Car commercials are littered with awards — prizes assuring a vehicle’s quality, dependability and performance that come from familiar names like Consumer Digest, Kelley Blue Book and J.D. Power.
But these commercials almost always gloss over the actual details of these awards, leaving consumers to wonder what exactly makes these cars award-worthy — and whether or not they should buy into the hype of car awards. You may be surprised to learn the criteria these companies use when creating their award lists — and how these awards make publications money.
What Companies Pay for Car Awards
Unless you go looking for it, you probably won’t see any disclosure about the kinds of financial incentives that publications request from companies that want to use their awards in advertising.
And there are occasional serious conflicts of interest, as well. Take, for example, the U.S. Global Quality Research System (or GQRS), an initial-quality survey that compared the quality and safety of leading car brands. The report was conducted a few times between 2007 and 2011, and each time Ford placed at the top, leading competitors Toyota and Honda by a significant margin. Ford went on to tout the findings in their marketing campaigns at the time.
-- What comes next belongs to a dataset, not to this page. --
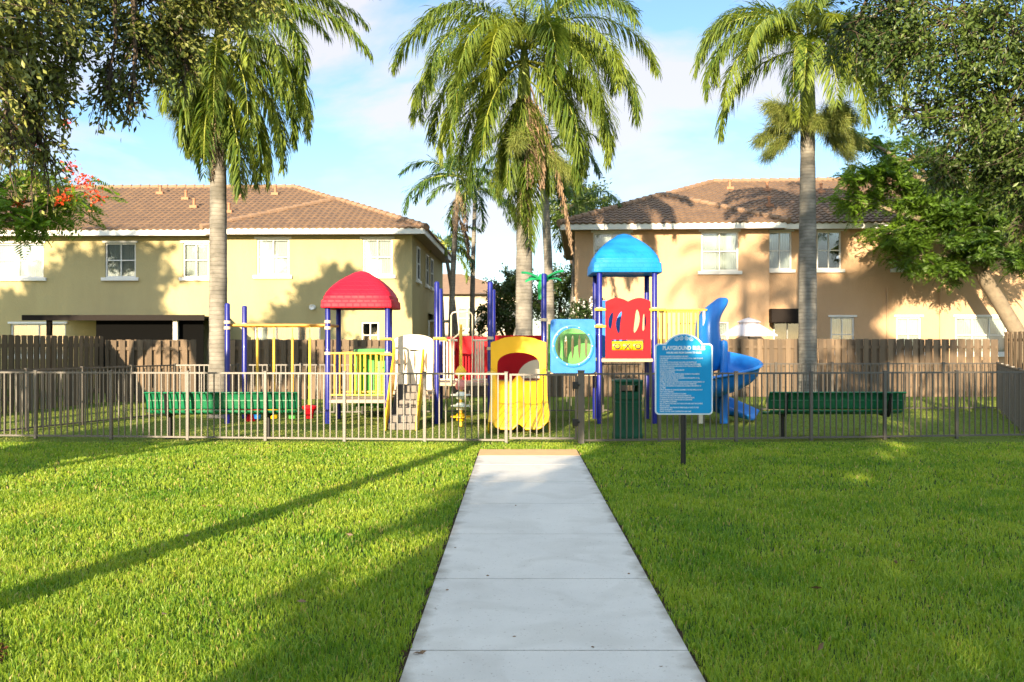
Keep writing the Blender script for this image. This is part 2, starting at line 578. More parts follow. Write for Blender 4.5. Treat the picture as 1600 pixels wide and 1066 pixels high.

What Ford didn’t mention — and some auto publications at the time also glossed over — was that the study, while conducted by an independent research and development group, was commissioned by Ford.
Ford — along with the R&D group that carried out the study — also never released the full report, only highlights.
How You Can Identify Legitimate Car Awards
In the world of car awards, there are possible conflicts of interest that make some awards less trustworthy than others. But it is possible to determine whether or not an award may be misleading, or if it is an independent accolade. If possible, you can look for obvious conflicts of interest or instances where a company charges certain brands to enter.
Consumer Digest, for example, charges companies that want to advertise their award around $25,000 to $35,000 per award. Consumer Reports (no relation) estimated that GM, which had 15 cars place on Consumer Digest’s Best Buy List in 2010, paid around $385,000 to Consumer Digest.
Others, like J.D. Power & Associates, offer car companies a service designed to improve their car’s award rankings. J.D. Power also charges a fee for companies wanting to use their awards to advertise a car.
These payments aren’t necessarily a conflict of interest — J.D. Power says that the company maintains strict boundaries between its licensing and consulting divisions — and serve as a way for these companies to make money off of brand comparisons and end-of-year best of lists. These fees do however, raise some questions — like whether or not a list can be fully independent when it benefits from big brands winning, or if the process is fair to smaller brands who may not be able to afford the costs.
All of this isn’t to say that there aren’t legitimate ads floating around. Some organizations take their editorial independence seriously, and operate in a way that minimizes the chance of a conflict of interest.
Motor Trend, which once awarded the BMW Series 5 with the title of Import Car of the Year, doesn’t charge a fee to advertisers. Consumer Reports doesn’t even allow companies to use their awards in advertisements.
Other trustworthy awards may include those won by BMW, like the World Car of the Year award, which is selected by a jury of 82 independent car journalists from around the world. Other forms of recognition featured on local TV ads, like Years of Service or Dealer of the Year, may simply show professionalism among car businesses and are very unlikely to be fabricated for exposure.
The Good and the Bad of Car Awards
Car award advertising isn’t always free from conflicts of interest. Many publications producing end-of-year lists expect companies to pay to use their awards in advertising — and some even offer services designed to improve a brand’s rating on their own lists.
But there are car awards that don’t take fees from car companies and take their editorial independence seriously.
Separating out the good from the bad may, however, take a bit of research.